Peru's criminal police chief, Gen. César Guardia, denied that the confession had been obtained under force. “Here we have not laid a finger on him. All rights have been respected,” he was quoted as saying in La Republica newspaper.

But whether the confession stands or not will have little bearing on the FBI case. The Natalee Holloway case was reopened in April when van der Sloot allegedly contacted a lawyer for Holloway´s mother, requesting $250,000 in exchange for disclosure of where the body lies. According to the Associated Press, which relies on testimony from a private detective working for the family and US officials, the family contacted the FBI, which sent a dozen agents to Aruba to set up a sting operation.

Who paid van der Sloot $25,000?

They told van der Sloot he would receive a first installment of $25,000 and then $225,000 once the body was found.

A meeting between the family lawyer and van der Sloot in a hotel in Aruba was videotaped secretly by the FBI. In that tape, the AP reports, van der Sloot said that he pushed Holloway down and she hit her head on a rock and died.
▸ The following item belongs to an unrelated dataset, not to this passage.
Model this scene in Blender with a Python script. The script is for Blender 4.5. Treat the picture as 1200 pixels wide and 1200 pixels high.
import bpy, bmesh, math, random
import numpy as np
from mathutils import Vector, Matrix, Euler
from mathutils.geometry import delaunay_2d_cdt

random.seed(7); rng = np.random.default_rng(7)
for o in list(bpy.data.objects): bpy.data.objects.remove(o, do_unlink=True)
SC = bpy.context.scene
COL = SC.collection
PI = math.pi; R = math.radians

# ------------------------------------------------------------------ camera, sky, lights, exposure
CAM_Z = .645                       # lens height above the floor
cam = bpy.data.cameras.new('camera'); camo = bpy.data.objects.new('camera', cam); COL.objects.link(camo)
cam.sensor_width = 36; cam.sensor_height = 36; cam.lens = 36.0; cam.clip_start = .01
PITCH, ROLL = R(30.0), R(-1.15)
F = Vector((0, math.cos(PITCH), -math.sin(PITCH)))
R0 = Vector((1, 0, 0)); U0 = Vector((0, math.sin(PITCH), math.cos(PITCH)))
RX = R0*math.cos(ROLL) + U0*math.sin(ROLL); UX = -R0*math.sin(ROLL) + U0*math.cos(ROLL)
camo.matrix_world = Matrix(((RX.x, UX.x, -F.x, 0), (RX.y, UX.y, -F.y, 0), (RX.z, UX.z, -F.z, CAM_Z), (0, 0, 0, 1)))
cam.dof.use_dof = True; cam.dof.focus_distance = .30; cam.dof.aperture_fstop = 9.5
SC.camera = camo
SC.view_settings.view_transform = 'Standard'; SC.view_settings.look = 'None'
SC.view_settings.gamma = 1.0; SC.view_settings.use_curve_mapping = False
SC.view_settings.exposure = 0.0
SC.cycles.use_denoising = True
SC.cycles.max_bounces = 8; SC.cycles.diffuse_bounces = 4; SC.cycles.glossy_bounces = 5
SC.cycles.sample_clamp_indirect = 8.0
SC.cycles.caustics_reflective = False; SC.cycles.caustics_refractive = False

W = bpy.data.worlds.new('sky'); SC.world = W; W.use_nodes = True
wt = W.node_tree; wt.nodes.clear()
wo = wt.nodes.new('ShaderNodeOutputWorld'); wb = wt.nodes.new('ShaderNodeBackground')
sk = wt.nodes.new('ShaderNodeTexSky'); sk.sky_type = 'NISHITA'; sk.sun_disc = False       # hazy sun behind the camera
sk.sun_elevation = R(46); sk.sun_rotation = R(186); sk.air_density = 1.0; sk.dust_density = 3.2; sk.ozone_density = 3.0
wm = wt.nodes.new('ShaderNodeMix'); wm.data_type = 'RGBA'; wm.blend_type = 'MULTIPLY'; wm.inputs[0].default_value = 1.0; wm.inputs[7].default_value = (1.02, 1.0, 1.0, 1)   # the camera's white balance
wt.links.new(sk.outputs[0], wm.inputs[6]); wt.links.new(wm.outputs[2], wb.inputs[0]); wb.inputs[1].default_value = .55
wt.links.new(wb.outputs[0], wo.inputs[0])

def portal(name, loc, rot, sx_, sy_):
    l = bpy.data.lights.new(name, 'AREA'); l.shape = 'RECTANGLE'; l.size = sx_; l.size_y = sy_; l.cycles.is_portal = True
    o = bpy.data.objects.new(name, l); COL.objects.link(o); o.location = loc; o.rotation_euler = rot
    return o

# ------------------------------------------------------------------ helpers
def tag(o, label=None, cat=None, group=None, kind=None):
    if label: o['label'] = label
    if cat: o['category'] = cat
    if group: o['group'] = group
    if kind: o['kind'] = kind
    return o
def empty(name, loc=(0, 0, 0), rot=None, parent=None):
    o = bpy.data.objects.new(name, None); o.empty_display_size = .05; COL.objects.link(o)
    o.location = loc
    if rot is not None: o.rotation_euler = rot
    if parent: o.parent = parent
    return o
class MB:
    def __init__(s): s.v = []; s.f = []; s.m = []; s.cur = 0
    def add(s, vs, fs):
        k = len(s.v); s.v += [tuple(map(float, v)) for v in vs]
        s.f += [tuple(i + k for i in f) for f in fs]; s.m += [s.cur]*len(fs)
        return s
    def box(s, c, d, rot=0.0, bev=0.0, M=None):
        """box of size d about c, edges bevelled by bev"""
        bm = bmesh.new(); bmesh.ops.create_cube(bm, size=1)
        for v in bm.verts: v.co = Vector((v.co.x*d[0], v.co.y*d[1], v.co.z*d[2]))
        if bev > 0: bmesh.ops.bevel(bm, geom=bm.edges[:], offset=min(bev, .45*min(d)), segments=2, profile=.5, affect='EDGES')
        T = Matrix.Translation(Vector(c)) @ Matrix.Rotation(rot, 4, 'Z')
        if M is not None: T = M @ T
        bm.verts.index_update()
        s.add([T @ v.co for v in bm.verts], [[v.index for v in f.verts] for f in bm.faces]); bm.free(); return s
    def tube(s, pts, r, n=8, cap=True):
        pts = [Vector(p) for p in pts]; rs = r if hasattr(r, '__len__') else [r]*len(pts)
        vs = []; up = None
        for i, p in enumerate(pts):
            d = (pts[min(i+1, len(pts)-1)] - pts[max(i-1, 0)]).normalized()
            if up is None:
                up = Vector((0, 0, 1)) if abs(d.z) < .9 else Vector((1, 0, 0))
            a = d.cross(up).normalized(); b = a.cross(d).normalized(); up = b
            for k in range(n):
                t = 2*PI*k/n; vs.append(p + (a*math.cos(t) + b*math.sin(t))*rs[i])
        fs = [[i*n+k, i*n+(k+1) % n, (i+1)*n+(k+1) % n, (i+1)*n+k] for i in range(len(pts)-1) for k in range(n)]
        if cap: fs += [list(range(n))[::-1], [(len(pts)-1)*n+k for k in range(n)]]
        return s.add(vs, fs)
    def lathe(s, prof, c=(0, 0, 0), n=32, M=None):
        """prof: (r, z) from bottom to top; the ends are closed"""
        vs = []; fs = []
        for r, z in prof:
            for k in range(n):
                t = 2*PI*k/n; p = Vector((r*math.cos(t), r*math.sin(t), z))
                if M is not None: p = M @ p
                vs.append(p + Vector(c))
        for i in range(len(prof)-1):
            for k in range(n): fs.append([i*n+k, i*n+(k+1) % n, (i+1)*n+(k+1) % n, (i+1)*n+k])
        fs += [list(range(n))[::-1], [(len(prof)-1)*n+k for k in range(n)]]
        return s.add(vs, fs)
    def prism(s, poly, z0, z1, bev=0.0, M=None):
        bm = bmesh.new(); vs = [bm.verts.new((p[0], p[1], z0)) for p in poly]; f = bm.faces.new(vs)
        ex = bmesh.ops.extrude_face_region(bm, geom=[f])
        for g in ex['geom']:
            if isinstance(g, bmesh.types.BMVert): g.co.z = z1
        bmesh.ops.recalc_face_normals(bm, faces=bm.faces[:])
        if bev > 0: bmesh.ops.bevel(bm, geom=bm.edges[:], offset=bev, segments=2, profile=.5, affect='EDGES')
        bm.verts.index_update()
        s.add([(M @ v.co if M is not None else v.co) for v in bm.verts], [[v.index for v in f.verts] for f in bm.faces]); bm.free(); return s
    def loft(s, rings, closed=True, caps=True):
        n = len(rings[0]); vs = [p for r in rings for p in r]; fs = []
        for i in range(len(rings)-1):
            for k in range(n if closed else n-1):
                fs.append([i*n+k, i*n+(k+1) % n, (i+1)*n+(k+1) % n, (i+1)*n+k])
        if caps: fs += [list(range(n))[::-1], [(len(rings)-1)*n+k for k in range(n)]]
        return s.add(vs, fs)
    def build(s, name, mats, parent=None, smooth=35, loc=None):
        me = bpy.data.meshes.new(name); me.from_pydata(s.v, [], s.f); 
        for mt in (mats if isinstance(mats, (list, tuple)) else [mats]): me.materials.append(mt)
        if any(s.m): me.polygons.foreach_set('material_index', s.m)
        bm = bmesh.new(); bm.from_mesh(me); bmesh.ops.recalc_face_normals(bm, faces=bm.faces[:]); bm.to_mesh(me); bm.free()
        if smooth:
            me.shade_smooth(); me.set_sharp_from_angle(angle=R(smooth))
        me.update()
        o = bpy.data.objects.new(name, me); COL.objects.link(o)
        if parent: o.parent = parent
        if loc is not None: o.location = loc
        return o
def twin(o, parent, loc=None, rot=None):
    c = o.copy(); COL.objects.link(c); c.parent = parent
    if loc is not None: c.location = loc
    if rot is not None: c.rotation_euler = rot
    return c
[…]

He added that he contacted his father, who died this winter, to help him bury the body. Under FBI surveillance, van der Sloot accompanied the family lawyer to the site of the body but it was not found.

The FBI has come under fire for not making an arrest earlier, and denied that it paid van der Sloot thousands of dollars. The FBI released a statement Wednesday that the money wired to van der Sloot came from private funds, reports the AP. But the investigator working for the Holloway family said van der Sloot was given $10,000 in cash, and $15,000 was wired to a bank account in his name.

In a criminal complaint filed June 3 by the US Attorney's office in Alabama, van der Sloot was charged with extortion and wire fraud in the wire transfer of $15,000 from a Birmingham bank to a bank in The Netherlands. The complaint is signed by FBI agent William K. Bryan. It does not state where the $15,000 in funds came from. It does not mention the $10,000 in cash.

The FBI statement, responding to criticism that it should have moved sooner, said: "Despite having been in motion for several weeks at the time of Miss Flores' death, it was not sufficiently developed to bring charges prior to the time van der Sloot left Aruba.”

A senior FBI official defended bureau´s moves on CBS News as an attempt to get van der Sloot for murder, not just extortion: Van der Sloot "had avoided arrest for five years. If we had nabbed him [for extortion], he would have clammed up. He is not afraid of anyone. It would have spooked him."